**LISTING**
○ ○ ○ ○ ○

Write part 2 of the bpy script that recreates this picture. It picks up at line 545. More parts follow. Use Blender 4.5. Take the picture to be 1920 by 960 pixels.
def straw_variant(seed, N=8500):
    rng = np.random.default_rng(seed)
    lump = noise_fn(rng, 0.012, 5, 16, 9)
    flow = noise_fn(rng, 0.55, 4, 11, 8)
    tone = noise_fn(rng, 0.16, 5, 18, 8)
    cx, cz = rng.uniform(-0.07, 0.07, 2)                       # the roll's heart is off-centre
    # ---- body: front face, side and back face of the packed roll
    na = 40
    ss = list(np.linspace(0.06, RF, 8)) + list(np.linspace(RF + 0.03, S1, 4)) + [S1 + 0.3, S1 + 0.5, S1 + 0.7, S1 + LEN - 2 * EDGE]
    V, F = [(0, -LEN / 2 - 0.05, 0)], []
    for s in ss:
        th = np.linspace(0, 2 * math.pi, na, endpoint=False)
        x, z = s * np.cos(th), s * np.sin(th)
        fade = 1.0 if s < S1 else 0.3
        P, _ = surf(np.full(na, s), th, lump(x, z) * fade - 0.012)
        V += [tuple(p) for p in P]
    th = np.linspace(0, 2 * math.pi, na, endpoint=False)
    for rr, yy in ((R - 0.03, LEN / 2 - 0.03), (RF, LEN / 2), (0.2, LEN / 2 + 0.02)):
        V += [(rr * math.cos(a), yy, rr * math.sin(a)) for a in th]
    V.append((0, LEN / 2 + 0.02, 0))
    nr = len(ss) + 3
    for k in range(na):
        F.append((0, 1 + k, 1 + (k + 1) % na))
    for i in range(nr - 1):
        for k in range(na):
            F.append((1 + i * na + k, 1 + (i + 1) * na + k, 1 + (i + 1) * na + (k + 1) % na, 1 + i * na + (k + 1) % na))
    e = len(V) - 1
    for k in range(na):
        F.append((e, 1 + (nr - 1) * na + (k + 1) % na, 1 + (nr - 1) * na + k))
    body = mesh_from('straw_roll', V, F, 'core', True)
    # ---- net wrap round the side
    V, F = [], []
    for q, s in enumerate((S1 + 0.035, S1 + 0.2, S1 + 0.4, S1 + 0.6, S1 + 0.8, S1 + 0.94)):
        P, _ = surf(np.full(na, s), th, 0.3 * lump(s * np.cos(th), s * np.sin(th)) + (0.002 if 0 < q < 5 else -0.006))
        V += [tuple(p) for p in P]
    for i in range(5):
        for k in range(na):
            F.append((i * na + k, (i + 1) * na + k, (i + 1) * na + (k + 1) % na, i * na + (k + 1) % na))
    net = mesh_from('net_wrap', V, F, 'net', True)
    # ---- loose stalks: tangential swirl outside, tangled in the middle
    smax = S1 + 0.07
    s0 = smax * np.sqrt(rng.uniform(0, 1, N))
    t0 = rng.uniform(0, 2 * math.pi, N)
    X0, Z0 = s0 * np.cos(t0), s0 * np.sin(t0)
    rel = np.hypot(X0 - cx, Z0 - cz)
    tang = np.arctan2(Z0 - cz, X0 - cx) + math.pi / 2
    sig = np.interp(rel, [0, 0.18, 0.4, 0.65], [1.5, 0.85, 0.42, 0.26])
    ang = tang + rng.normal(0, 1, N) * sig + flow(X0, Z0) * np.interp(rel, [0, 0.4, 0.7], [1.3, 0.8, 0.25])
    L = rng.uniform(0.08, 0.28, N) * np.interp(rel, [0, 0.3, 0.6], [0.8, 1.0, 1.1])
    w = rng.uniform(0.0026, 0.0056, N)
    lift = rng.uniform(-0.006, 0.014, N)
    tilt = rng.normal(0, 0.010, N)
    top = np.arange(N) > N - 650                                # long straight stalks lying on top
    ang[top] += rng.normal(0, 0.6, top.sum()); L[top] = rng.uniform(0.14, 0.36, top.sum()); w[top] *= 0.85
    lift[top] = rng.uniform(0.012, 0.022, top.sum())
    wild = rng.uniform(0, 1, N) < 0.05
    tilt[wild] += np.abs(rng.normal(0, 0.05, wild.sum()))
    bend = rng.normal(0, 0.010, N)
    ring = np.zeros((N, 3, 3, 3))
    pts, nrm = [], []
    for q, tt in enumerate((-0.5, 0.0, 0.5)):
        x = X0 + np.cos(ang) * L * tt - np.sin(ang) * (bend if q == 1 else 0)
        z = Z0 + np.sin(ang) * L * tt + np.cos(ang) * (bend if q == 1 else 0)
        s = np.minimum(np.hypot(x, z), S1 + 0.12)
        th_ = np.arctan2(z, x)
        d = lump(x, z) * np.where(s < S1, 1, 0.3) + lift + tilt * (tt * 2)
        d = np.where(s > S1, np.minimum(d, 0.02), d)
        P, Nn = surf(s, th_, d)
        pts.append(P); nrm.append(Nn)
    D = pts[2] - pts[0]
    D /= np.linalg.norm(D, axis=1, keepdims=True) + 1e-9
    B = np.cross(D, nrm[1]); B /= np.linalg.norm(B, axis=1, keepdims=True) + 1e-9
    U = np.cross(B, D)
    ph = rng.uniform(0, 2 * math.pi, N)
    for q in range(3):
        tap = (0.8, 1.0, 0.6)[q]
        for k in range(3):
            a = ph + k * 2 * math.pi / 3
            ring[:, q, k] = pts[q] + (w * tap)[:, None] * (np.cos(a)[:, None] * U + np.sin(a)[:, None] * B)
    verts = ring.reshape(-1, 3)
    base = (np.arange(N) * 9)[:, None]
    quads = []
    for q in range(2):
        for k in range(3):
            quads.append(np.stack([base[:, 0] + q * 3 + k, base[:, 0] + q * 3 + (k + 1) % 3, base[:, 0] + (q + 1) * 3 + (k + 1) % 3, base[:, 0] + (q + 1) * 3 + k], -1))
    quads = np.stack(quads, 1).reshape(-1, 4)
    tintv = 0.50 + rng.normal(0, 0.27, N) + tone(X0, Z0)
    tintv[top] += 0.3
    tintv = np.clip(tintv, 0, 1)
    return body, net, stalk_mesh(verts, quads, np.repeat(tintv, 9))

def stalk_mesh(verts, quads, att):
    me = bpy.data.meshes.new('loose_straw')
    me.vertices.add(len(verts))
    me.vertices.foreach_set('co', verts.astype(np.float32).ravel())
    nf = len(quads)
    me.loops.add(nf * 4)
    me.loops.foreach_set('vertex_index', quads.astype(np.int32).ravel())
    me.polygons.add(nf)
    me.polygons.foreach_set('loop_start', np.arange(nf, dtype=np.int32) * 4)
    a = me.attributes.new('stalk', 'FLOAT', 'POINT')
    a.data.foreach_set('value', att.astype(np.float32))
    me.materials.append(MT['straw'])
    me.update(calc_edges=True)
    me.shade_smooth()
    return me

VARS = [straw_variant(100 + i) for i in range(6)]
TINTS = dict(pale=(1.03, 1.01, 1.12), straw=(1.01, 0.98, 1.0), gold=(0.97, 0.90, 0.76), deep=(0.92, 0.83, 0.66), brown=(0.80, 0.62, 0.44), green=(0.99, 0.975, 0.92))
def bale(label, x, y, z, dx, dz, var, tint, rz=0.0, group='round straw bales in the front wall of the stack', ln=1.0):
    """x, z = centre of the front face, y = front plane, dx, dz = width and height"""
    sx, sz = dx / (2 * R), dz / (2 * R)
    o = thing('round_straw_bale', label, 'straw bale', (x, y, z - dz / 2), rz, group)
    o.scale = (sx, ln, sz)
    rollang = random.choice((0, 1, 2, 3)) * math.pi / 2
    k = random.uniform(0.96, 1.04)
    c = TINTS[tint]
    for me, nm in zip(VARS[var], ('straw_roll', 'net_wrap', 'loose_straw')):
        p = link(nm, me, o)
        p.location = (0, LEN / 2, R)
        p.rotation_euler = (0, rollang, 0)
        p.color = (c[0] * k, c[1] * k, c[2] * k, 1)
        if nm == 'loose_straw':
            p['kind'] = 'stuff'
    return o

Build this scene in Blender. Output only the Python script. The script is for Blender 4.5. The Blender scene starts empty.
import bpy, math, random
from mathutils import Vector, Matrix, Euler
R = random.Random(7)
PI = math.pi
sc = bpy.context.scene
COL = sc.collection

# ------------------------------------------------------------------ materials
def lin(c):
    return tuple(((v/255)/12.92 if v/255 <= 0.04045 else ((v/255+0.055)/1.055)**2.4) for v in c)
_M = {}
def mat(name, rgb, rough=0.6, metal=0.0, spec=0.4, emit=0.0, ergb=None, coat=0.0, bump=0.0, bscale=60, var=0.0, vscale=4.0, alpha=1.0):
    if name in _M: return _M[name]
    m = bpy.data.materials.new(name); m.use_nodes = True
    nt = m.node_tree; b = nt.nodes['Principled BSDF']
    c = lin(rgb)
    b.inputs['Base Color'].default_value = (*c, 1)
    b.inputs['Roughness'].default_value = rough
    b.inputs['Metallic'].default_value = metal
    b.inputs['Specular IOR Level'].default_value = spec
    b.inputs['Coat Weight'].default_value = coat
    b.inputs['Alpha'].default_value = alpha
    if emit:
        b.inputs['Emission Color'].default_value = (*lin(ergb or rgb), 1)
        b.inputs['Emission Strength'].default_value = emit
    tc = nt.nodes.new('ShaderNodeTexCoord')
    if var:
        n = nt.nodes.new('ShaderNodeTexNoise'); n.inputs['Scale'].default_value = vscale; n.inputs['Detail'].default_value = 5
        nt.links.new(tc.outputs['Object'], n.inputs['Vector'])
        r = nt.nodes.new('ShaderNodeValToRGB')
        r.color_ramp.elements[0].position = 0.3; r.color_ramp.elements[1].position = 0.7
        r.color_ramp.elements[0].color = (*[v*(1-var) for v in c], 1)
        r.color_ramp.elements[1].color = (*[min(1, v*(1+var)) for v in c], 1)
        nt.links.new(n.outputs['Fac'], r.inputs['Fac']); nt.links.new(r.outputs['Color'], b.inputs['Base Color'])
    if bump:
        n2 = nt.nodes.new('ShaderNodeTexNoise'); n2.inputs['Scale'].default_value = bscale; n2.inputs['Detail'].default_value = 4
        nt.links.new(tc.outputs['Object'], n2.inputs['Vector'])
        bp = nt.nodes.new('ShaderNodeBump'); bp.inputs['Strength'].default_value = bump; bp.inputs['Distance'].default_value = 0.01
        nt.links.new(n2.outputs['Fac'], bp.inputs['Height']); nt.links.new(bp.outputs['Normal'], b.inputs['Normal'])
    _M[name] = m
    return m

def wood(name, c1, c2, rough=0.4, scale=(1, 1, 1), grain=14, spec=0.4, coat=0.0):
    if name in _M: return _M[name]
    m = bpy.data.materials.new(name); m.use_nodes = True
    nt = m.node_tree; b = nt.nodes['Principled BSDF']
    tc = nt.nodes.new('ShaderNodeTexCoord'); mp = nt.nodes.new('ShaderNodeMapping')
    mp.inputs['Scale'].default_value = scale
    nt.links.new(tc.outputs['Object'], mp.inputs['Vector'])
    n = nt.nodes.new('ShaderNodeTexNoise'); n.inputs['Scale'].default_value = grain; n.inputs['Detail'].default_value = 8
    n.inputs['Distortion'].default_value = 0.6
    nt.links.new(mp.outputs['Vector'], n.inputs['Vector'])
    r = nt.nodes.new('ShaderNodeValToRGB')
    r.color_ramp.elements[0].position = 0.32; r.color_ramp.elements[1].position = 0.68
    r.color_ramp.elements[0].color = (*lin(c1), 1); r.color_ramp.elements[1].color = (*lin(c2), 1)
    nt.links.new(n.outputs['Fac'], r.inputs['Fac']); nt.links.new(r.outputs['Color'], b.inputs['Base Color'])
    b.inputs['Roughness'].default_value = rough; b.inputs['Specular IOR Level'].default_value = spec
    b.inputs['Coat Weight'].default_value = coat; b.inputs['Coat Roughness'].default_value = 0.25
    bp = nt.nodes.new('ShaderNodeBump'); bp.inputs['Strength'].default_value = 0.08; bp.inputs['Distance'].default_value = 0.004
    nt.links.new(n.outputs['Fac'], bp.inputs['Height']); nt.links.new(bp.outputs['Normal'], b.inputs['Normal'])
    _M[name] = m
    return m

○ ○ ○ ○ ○

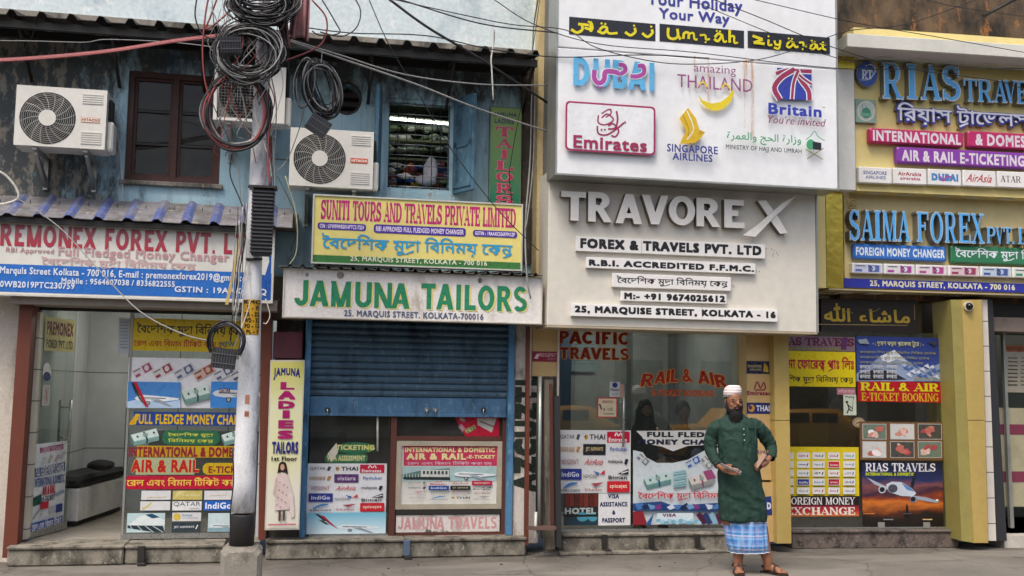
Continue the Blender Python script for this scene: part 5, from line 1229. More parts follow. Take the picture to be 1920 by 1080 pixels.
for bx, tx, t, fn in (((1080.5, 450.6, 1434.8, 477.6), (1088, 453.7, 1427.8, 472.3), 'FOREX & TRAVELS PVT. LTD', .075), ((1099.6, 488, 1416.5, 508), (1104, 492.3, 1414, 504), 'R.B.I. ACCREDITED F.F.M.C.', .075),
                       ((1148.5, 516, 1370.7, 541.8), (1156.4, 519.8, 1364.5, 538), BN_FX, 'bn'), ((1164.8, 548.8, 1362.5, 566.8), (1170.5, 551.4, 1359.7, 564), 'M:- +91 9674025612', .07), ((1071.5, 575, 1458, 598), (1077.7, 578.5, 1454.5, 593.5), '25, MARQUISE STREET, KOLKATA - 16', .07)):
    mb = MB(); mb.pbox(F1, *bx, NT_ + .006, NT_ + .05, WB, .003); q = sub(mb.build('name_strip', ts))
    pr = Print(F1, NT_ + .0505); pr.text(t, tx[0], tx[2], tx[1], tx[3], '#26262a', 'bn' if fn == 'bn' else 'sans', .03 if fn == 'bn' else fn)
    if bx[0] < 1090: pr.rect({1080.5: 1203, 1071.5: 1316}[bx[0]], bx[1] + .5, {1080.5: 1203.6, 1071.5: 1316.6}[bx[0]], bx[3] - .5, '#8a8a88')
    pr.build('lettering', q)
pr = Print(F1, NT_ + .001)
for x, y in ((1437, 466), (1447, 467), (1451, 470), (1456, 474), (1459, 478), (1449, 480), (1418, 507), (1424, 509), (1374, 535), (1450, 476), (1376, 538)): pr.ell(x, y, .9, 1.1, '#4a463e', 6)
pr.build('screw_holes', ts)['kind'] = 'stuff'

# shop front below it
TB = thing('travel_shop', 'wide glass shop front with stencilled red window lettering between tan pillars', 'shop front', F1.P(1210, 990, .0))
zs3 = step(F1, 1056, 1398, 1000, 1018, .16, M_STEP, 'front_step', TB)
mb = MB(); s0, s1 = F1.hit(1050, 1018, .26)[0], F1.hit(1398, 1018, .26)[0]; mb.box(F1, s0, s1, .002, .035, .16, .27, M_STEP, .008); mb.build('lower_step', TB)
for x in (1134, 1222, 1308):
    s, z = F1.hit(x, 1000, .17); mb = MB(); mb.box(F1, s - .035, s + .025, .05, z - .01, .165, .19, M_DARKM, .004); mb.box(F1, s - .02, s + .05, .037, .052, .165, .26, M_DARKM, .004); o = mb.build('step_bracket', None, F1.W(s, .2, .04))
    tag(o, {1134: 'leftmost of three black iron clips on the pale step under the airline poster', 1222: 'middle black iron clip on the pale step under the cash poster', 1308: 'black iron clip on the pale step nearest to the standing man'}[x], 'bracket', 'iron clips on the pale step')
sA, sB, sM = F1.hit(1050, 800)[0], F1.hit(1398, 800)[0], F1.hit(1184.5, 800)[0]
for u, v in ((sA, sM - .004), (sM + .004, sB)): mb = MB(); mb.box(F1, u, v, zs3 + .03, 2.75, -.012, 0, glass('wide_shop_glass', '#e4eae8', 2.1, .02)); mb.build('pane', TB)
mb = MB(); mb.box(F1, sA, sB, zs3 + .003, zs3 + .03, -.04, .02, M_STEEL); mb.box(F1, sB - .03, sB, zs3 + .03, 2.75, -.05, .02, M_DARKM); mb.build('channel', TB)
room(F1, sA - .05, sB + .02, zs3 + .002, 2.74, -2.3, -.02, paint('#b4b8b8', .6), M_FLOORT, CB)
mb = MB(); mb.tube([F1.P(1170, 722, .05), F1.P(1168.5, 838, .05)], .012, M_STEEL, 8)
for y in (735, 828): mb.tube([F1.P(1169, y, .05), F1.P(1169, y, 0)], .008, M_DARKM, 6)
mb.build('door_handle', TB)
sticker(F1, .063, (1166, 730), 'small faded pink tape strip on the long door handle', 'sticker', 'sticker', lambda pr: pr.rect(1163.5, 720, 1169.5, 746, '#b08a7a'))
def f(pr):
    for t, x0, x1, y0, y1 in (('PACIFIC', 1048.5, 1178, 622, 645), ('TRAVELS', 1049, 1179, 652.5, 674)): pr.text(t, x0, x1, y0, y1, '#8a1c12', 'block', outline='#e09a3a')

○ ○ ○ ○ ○

**YOUR TASK**
The line with "Continue the Blender" marks the start and the line with "pr.build('screw_holes', ts)['kind'] = 'stuff'" marks the end; transcribe every line in that stretch, unchanged.

**EXERCISE RESPONSE**
Continue the Blender Python script for this scene: part 5, from line 1229. More parts follow. Take the picture to be 1920 by 1080 pixels.
for bx, tx, t, fn in (((1080.5, 450.6, 1434.8, 477.6), (1088, 453.7, 1427.8, 472.3), 'FOREX & TRAVELS PVT. LTD', .075), ((1099.6, 488, 1416.5, 508), (1104, 492.3, 1414, 504), 'R.B.I. ACCREDITED F.F.M.C.', .075),
                       ((1148.5, 516, 1370.7, 541.8), (1156.4, 519.8, 1364.5, 538), BN_FX, 'bn'), ((1164.8, 548.8, 1362.5, 566.8), (1170.5, 551.4, 1359.7, 564), 'M:- +91 9674025612', .07), ((1071.5, 575, 1458, 598), (1077.7, 578.5, 1454.5, 593.5), '25, MARQUISE STREET, KOLKATA - 16', .07)):
    mb = MB(); mb.pbox(F1, *bx, NT_ + .006, NT_ + .05, WB, .003); q = sub(mb.build('name_strip', ts))
    pr = Print(F1, NT_ + .0505); pr.text(t, tx[0], tx[2], tx[1], tx[3], '#26262a', 'bn' if fn == 'bn' else 'sans', .03 if fn == 'bn' else fn)
    if bx[0] < 1090: pr.rect({1080.5: 1203, 1071.5: 1316}[bx[0]], bx[1] + .5, {1080.5: 1203.6, 1071.5: 1316.6}[bx[0]], bx[3] - .5, '#8a8a88')
    pr.build('lettering', q)
pr = Print(F1, NT_ + .001)
for x, y in ((1437, 466), (1447, 467), (1451, 470), (1456, 474), (1459, 478), (1449, 480), (1418, 507), (1424, 509), (1374, 535), (1450, 476), (1376, 538)): pr.ell(x, y, .9, 1.1, '#4a463e', 6)
pr.build('screw_holes', ts)['kind'] = 'stuff'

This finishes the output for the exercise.